— Begin INFORMATION SUPPLIED —
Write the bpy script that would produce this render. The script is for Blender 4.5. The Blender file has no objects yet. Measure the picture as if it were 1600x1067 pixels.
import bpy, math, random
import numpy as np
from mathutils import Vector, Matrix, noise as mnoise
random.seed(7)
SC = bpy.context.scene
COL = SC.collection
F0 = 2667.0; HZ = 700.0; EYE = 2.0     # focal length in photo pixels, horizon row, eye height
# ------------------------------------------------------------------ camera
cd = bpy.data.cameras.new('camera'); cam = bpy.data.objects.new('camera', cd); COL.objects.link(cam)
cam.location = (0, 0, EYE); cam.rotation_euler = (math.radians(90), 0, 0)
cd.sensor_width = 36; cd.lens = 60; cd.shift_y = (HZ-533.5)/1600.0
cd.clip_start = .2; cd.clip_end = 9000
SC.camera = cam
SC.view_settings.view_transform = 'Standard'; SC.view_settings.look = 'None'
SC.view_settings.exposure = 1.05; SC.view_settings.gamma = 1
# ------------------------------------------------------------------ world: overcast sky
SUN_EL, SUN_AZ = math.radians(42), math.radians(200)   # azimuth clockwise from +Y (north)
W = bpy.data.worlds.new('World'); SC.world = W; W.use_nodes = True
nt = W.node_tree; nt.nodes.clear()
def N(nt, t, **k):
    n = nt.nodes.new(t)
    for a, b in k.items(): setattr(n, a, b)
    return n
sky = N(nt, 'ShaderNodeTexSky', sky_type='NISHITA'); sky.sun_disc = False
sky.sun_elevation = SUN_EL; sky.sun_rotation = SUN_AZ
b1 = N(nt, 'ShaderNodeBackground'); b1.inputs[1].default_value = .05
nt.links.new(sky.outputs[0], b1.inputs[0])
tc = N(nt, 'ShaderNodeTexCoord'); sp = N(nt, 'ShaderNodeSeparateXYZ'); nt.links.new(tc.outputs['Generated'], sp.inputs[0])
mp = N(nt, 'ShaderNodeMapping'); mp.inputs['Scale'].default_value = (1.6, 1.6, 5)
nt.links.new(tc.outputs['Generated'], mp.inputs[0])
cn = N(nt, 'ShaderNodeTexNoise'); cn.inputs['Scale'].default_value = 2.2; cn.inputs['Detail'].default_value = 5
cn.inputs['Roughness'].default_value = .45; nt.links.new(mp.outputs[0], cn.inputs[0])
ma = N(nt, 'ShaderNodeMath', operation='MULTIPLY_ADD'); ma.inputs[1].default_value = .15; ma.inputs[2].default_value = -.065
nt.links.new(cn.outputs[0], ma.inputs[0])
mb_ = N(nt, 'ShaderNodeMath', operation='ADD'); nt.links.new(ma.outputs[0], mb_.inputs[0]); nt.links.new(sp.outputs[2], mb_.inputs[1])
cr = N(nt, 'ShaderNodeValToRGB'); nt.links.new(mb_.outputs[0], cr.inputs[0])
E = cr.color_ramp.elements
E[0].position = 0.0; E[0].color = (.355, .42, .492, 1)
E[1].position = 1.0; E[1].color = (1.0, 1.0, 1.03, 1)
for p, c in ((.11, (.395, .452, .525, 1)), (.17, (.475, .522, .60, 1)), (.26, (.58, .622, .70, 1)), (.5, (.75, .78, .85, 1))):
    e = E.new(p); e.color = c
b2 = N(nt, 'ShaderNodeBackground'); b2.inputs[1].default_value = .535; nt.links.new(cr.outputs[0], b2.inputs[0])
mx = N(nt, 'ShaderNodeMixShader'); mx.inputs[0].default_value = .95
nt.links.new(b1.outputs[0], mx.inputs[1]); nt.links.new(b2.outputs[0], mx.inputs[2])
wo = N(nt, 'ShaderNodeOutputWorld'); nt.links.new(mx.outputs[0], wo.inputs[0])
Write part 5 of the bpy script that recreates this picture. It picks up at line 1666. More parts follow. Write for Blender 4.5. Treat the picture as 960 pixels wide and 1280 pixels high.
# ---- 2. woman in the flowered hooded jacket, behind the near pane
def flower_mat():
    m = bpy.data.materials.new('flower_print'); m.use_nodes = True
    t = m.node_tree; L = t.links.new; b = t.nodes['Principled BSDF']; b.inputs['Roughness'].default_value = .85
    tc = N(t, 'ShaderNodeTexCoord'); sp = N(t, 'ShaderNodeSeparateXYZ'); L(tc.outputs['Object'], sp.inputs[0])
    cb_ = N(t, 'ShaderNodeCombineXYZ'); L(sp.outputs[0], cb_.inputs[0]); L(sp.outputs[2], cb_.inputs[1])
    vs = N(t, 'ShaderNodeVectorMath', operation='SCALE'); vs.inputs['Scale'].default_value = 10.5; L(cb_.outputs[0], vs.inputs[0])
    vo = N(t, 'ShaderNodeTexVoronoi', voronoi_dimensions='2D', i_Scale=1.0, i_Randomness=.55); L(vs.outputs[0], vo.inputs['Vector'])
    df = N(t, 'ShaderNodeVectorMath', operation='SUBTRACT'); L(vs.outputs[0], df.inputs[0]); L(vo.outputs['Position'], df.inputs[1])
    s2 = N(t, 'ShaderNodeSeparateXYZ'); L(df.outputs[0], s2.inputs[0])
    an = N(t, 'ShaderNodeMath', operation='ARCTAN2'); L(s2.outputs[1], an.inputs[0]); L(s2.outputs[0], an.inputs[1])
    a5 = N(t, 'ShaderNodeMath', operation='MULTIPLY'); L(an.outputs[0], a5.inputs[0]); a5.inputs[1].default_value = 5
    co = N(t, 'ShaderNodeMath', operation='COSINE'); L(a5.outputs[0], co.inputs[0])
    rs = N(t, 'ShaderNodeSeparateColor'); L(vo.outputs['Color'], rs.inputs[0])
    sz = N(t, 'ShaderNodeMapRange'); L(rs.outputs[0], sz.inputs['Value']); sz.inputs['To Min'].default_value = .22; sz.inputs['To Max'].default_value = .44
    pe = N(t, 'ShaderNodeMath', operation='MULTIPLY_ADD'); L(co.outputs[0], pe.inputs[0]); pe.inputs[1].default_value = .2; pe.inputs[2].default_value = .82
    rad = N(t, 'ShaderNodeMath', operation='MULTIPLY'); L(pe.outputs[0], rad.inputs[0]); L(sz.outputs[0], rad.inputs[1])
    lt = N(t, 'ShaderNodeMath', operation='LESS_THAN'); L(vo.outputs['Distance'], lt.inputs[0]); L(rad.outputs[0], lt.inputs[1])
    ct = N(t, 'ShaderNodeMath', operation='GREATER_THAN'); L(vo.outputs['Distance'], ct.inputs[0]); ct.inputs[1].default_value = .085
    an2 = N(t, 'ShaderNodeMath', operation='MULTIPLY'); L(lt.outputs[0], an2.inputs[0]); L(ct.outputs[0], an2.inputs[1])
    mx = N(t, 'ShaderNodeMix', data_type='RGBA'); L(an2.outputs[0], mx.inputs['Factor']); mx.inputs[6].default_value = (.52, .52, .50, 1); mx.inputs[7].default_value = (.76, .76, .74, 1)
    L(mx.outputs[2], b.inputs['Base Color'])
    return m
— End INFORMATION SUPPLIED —
Reproduce the full set of records precisely.

Write the bpy script that would produce this render. The script is for Blender 4.5. The Blender file has no objects yet. Measure the picture as if it were 1600x1067 pixels.
import bpy, math, random
import numpy as np
from mathutils import Vector, Matrix, noise as mnoise
random.seed(7)
SC = bpy.context.scene
COL = SC.collection
F0 = 2667.0; HZ = 700.0; EYE = 2.0     # focal length in photo pixels, horizon row, eye height
# ------------------------------------------------------------------ camera
cd = bpy.data.cameras.new('camera'); cam = bpy.data.objects.new('camera', cd); COL.objects.link(cam)
cam.location = (0, 0, EYE); cam.rotation_euler = (math.radians(90), 0, 0)
cd.sensor_width = 36; cd.lens = 60; cd.shift_y = (HZ-533.5)/1600.0
cd.clip_start = .2; cd.clip_end = 9000
SC.camera = cam
SC.view_settings.view_transform = 'Standard'; SC.view_settings.look = 'None'
SC.view_settings.exposure = 1.05; SC.view_settings.gamma = 1
# ------------------------------------------------------------------ world: overcast sky
SUN_EL, SUN_AZ = math.radians(42), math.radians(200)   # azimuth clockwise from +Y (north)
W = bpy.data.worlds.new('World'); SC.world = W; W.use_nodes = True
nt = W.node_tree; nt.nodes.clear()
def N(nt, t, **k):
    n = nt.nodes.new(t)
    for a, b in k.items(): setattr(n, a, b)
    return n
sky = N(nt, 'ShaderNodeTexSky', sky_type='NISHITA'); sky.sun_disc = False
sky.sun_elevation = SUN_EL; sky.sun_rotation = SUN_AZ
b1 = N(nt, 'ShaderNodeBackground'); b1.inputs[1].default_value = .05
nt.links.new(sky.outputs[0], b1.inputs[0])
tc = N(nt, 'ShaderNodeTexCoord'); sp = N(nt, 'ShaderNodeSeparateXYZ'); nt.links.new(tc.outputs['Generated'], sp.inputs[0])
mp = N(nt, 'ShaderNodeMapping'); mp.inputs['Scale'].default_value = (1.6, 1.6, 5)
nt.links.new(tc.outputs['Generated'], mp.inputs[0])
cn = N(nt, 'ShaderNodeTexNoise'); cn.inputs['Scale'].default_value = 2.2; cn.inputs['Detail'].default_value = 5
cn.inputs['Roughness'].default_value = .45; nt.links.new(mp.outputs[0], cn.inputs[0])
ma = N(nt, 'ShaderNodeMath', operation='MULTIPLY_ADD'); ma.inputs[1].default_value = .15; ma.inputs[2].default_value = -.065
nt.links.new(cn.outputs[0], ma.inputs[0])
mb_ = N(nt, 'ShaderNodeMath', operation='ADD'); nt.links.new(ma.outputs[0], mb_.inputs[0]); nt.links.new(sp.outputs[2], mb_.inputs[1])
cr = N(nt, 'ShaderNodeValToRGB'); nt.links.new(mb_.outputs[0], cr.inputs[0])
E = cr.color_ramp.elements
E[0].position = 0.0; E[0].color = (.355, .42, .492, 1)
E[1].position = 1.0; E[1].color = (1.0, 1.0, 1.03, 1)
for p, c in ((.11, (.395, .452, .525, 1)), (.17, (.475, .522, .60, 1)), (.26, (.58, .622, .70, 1)), (.5, (.75, .78, .85, 1))):
    e = E.new(p); e.color = c
b2 = N(nt, 'ShaderNodeBackground'); b2.inputs[1].default_value = .535; nt.links.new(cr.outputs[0], b2.inputs[0])
mx = N(nt, 'ShaderNodeMixShader'); mx.inputs[0].default_value = .95
nt.links.new(b1.outputs[0], mx.inputs[1]); nt.links.new(b2.outputs[0], mx.inputs[2])
wo = N(nt, 'ShaderNodeOutputWorld'); nt.links.new(mx.outputs[0], wo.inputs[0])
Write part 5 of the bpy script that recreates this picture. It picks up at line 1666. More parts follow. Write for Blender 4.5. Treat the picture as 960 pixels wide and 1280 pixels high.
# ---- 2. woman in the flowered hooded jacket, behind the near pane
def flower_mat():
    m = bpy.data.materials.new('flower_print'); m.use_nodes = True
    t = m.node_tree; L = t.links.new; b = t.nodes['Principled BSDF']; b.inputs['Roughness'].default_value = .85
    tc = N(t, 'ShaderNodeTexCoord'); sp = N(t, 'ShaderNodeSeparateXYZ'); L(tc.outputs['Object'], sp.inputs[0])
    cb_ = N(t, 'ShaderNodeCombineXYZ'); L(sp.outputs[0], cb_.inputs[0]); L(sp.outputs[2], cb_.inputs[1])
    vs = N(t, 'ShaderNodeVectorMath', operation='SCALE'); vs.inputs['Scale'].default_value = 10.5; L(cb_.outputs[0], vs.inputs[0])
    vo = N(t, 'ShaderNodeTexVoronoi', voronoi_dimensions='2D', i_Scale=1.0, i_Randomness=.55); L(vs.outputs[0], vo.inputs['Vector'])
    df = N(t, 'ShaderNodeVectorMath', operation='SUBTRACT'); L(vs.outputs[0], df.inputs[0]); L(vo.outputs['Position'], df.inputs[1])
    s2 = N(t, 'ShaderNodeSeparateXYZ'); L(df.outputs[0], s2.inputs[0])
    an = N(t, 'ShaderNodeMath', operation='ARCTAN2'); L(s2.outputs[1], an.inputs[0]); L(s2.outputs[0], an.inputs[1])
    a5 = N(t, 'ShaderNodeMath', operation='MULTIPLY'); L(an.outputs[0], a5.inputs[0]); a5.inputs[1].default_value = 5
    co = N(t, 'ShaderNodeMath', operation='COSINE'); L(a5.outputs[0], co.inputs[0])
    rs = N(t, 'ShaderNodeSeparateColor'); L(vo.outputs['Color'], rs.inputs[0])
    sz = N(t, 'ShaderNodeMapRange'); L(rs.outputs[0], sz.inputs['Value']); sz.inputs['To Min'].default_value = .22; sz.inputs['To Max'].default_value = .44
    pe = N(t, 'ShaderNodeMath', operation='MULTIPLY_ADD'); L(co.outputs[0], pe.inputs[0]); pe.inputs[1].default_value = .2; pe.inputs[2].default_value = .82
    rad = N(t, 'ShaderNodeMath', operation='MULTIPLY'); L(pe.outputs[0], rad.inputs[0]); L(sz.outputs[0], rad.inputs[1])
    lt = N(t, 'ShaderNodeMath', operation='LESS_THAN'); L(vo.outputs['Distance'], lt.inputs[0]); L(rad.outputs[0], lt.inputs[1])
    ct = N(t, 'ShaderNodeMath', operation='GREATER_THAN'); L(vo.outputs['Distance'], ct.inputs[0]); ct.inputs[1].default_value = .085
    an2 = N(t, 'ShaderNodeMath', operation='MULTIPLY'); L(lt.outputs[0], an2.inputs[0]); L(ct.outputs[0], an2.inputs[1])
    mx = N(t, 'ShaderNodeMix', data_type='RGBA'); L(an2.outputs[0], mx.inputs['Factor']); mx.inputs[6].default_value = (.52, .52, .50, 1); mx.inputs[7].default_value = (.76, .76, .74, 1)
    L(mx.outputs[2], b.inputs['Base Color'])
    return m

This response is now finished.